Shortly thereafter, Daisy and Gatsby begin a love affair. Nick and Jordan also see each other, although Nick feels, and correctly so, that their relationship will be short-lived.. Unfortunately, Daisy’s husband, Tom, eventually learns that Gatsby loves Daisy and a series of events transpire to bring the novel to a conclusive and tragic ending. Gatsby is shot by the husband of Tom’s mistress, Myrtle, when it’s discovered that she was killed by a hit-and-run vehicle - Gatsby’s yellow roadster.

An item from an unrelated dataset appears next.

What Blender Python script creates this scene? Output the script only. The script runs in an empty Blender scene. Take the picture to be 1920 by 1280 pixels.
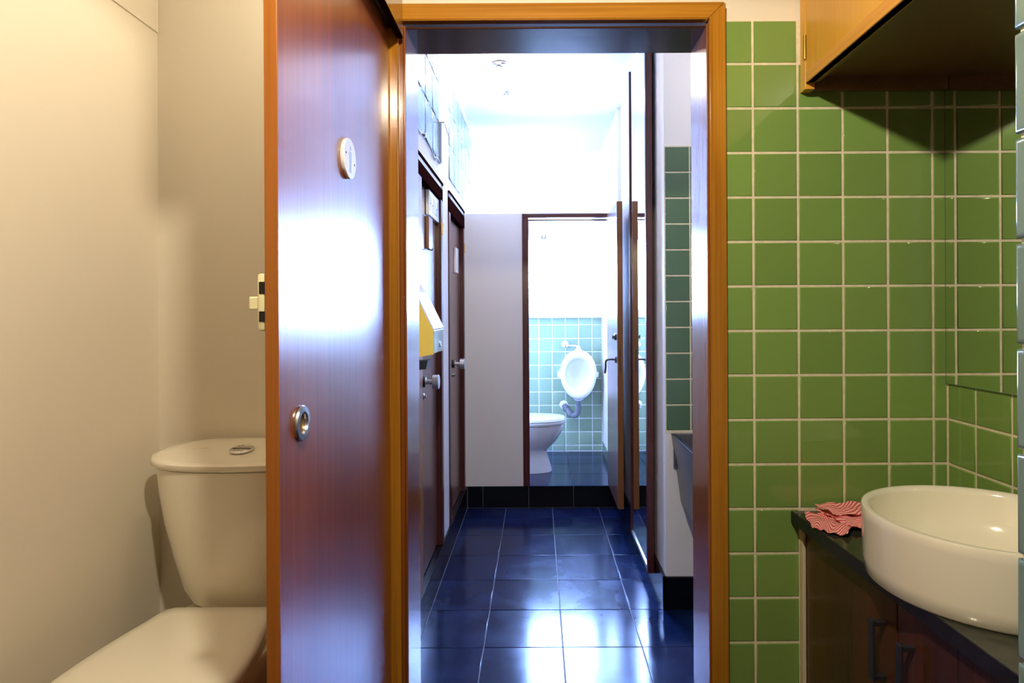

However, Gatsby tells Nick that Daisy was driving the car and that’s why they took off at the time of the accident. He didn’t want her to be held responsible for the mishap. Unfortunately, Myrtle Wilson’s husband, George (a mechanic and gas station attendant), believes Gatsby is to blame. It's later revealed that Tom Buchanan tells George that the yellow roadster is Gatsby's vehicle. In response, George obtains a firearm and shoots and kills Gatsby in his pool while he is awaiting a call from Daisy. The gunman then shoots and kills himself. The story ends with Nick leaving this idealized place and reflecting on it in retrospect with a certain amount of regret and sadness.
The theme for the book is one of a limited point of view, represented by the telling of the story by Nick Carraway. With respect to comparison, you can see similarities of this story in the book, The Heart of Darkness, both with respect to the symbolism. At the end of Chapter one, in The Great Gatsby, a green light flashes on Daisy Buchanan's pier seemingly giving Gatsby the hope and encouragement he needs to pursue his one and true love. Adaptations of movies have been made from the book, including an older film starring Robert Redford as Jay Gatsby and Mia Farrow as Daisy Buchanan.

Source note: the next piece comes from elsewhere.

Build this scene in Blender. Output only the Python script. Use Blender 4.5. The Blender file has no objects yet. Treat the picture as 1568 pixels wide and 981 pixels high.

When he wrote the book, F. Scott Fitzgerald, based many of the characters on people he knew. He obtained his characterization of Daisy from a woman he had fallen in love with but had never married and Jordan's character from one of her friends. He felt he had failed in the telling of his story at the time although his literary friends hailed the piece of writing. The book never achieved commercial fame until after World War II and after F. Scott Fitzgerald's death in 1940.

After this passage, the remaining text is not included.